Since we brought Penguin and Spot (and the rather unfortunate but delicious Stu) home from Indiana it’s been frustrating and fun. People are still flabbergasted that we have these two ducks living in a tub. Mr. Comfortable recently mentioned how it’s going to be strange when they move outside. He’s going to have to get used to it. They will be moving as soon as it’s safe for them! In the meantime, enjoy these pictures and videos of our life with ducks!

Life with ducks is fun and frustrating!

Since we first began living with Ducks in the tub I’ve learned a lot. I want to be sure these two ducks and any more that come along are healthy and happy. And it’s been more than just online research that’s taught me things about our ducks. They’ve shown me their personalities, quirks, and likes and dislikes!

I’ve discovered that these two are treat hogs! They have feed that is perfect for their age and where they’re living right now. But they can pick out treats added to their feed in a heartbeat! Throw in some canned corn, parsley, or even broken up dog treats (yes, they can have those occasionally) and the feed stays in the dish but the treats disappear! This means I have to stop Mr. C (a.k.a. Duck Daddy) from giving them treats the way he tries to dispense them to the dogs! These ducks would weigh 800 unhealthy pounds!

Penguin will take treats from my hand but Spot is still quite shy!

Sometimes I add water to the feed since ducks need lots of water to get the food down anyway. And they make a funny noise when there’s a lot of water in the dish so I get a kick out of it.

Part of life with ducks in the house is that every day the ducks get to swim in the tub.

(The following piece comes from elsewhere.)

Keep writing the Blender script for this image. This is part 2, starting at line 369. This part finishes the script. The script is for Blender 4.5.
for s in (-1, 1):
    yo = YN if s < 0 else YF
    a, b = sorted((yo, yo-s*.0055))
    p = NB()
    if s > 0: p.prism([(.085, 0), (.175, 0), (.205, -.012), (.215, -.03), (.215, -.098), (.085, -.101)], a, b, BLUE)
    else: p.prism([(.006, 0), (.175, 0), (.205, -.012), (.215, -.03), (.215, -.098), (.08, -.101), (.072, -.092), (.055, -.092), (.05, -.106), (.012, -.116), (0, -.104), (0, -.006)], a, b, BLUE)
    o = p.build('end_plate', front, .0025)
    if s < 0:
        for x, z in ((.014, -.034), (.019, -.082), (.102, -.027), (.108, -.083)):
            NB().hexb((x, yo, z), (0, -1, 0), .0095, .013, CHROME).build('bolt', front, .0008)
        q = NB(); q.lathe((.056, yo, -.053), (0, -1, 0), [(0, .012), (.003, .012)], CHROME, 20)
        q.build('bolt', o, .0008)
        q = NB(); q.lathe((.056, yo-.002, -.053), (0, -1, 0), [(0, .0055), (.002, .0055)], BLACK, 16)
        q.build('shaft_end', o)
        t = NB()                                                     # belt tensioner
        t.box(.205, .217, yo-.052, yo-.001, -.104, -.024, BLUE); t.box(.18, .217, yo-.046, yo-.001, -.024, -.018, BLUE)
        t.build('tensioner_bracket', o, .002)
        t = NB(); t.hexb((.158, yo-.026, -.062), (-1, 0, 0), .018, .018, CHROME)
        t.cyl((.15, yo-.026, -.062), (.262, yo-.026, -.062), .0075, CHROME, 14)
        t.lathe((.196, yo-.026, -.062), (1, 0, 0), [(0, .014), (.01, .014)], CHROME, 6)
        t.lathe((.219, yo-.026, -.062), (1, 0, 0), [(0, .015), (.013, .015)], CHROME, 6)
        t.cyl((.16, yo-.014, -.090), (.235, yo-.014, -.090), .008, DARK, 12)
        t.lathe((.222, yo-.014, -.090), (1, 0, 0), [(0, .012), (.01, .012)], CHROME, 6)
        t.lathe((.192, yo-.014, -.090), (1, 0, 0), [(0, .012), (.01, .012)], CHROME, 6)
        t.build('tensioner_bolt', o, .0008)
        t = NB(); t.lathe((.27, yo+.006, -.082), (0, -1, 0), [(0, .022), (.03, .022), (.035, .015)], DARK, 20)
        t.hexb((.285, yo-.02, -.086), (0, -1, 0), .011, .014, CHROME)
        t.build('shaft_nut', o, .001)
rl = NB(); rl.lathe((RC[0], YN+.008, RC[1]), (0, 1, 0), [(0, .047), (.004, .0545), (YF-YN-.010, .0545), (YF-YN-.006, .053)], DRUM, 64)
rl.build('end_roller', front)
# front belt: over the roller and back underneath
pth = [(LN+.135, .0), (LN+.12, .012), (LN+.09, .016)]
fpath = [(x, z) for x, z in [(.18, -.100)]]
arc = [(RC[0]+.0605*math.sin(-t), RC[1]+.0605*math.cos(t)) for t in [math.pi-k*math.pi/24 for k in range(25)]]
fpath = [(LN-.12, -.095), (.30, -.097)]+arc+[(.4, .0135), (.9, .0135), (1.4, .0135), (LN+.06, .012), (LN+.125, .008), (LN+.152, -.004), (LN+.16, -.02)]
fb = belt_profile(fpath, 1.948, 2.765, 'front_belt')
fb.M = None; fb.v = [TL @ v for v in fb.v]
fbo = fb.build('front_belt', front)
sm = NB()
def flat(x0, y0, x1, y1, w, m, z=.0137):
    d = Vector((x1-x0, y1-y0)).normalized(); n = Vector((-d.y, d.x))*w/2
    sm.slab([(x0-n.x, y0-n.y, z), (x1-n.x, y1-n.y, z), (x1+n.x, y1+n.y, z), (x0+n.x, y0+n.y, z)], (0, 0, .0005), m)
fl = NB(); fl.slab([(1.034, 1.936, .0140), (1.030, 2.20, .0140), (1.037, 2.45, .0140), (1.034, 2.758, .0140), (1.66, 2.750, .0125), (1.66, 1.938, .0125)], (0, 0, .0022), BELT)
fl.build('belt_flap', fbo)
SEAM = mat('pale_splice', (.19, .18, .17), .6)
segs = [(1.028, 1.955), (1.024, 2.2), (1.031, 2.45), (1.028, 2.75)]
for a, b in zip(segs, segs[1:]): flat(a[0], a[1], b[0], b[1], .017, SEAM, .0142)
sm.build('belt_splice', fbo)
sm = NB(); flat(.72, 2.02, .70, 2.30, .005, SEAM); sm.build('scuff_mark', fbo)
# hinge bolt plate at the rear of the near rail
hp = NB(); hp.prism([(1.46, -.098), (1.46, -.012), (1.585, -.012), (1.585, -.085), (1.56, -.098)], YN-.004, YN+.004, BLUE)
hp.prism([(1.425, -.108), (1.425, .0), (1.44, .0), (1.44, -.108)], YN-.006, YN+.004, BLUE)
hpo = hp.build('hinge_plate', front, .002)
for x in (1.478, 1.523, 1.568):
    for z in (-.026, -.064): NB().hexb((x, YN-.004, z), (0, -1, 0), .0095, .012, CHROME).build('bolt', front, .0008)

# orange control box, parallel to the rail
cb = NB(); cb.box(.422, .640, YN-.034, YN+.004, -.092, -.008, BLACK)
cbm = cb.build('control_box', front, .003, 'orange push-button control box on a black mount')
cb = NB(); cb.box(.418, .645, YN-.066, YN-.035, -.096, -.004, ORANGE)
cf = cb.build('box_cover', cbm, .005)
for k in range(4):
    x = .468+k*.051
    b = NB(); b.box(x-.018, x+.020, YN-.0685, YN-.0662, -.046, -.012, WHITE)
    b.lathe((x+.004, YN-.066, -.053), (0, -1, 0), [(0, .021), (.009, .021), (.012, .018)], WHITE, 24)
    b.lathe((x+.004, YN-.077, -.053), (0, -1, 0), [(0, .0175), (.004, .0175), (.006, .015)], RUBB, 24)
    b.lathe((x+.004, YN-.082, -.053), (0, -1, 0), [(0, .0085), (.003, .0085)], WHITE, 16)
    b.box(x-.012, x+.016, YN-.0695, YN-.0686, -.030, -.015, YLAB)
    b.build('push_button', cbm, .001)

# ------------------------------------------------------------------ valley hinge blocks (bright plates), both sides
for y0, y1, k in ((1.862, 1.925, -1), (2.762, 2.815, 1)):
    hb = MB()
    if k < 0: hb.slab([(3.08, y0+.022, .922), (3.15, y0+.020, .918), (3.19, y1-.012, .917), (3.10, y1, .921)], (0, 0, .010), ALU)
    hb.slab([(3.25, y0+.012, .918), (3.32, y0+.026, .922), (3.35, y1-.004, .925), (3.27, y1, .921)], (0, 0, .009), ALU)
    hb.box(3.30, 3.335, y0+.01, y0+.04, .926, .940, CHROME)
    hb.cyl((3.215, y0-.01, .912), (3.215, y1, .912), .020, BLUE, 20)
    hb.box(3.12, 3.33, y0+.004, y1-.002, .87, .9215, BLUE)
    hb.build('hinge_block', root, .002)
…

We try to put a reasonable amount of water in but sometimes we forget and the ducks get a deeper pool! We were just a couple of minutes from disaster that night!

Our two ducks love swimming in the tub!

They do love their swim times and they have fresh, clean water for it every evening. It’s going to be tough to explain to Mr. C that, when they’re living in their log cabin, they don’t need a regulation size pool!

The ducks have a toy, so to speak, that they absolutely love! It’s just a couple of rubber bands tied together that they can tug. They’ll take turns pulling on it! Perhaps it makes them think of worms. I got the idea from a duck raising website the name of which I cannot remember. I wish I did. They sell duck diapers and I’d like to find out the prices. It would nice for the ducks to be able to wander around the house a bit.

A very simple toy that ducks love!

They also love knocking on the side of the tub with their bills. They’re actually getting bits of down that they shake off themselves. I’ve learned that ducks will eat anything! They eat their own feathers, the down, and anything else they can get their greedy little bills on! I’ve become an expert at snatching feathers and other things up before they can pounce!

Of course the bathroom is always a mess and both Mr. C and I find ourselves going to the guest bath in the middle of the night. We’re trying to avoid disturbing the ducks! But I’ve allowed myself to become quite attached to Penguin and Spot and I’m glad they didn’t end up in the freezer…like Stu…and their future offspring.

Quarters for the ducks are a bit tight right now but in the spring they’ll have their log cabin and a tractor so they can forage and wander. For now, they seem pretty happy in the tub! It’s been interesting living our life with ducks!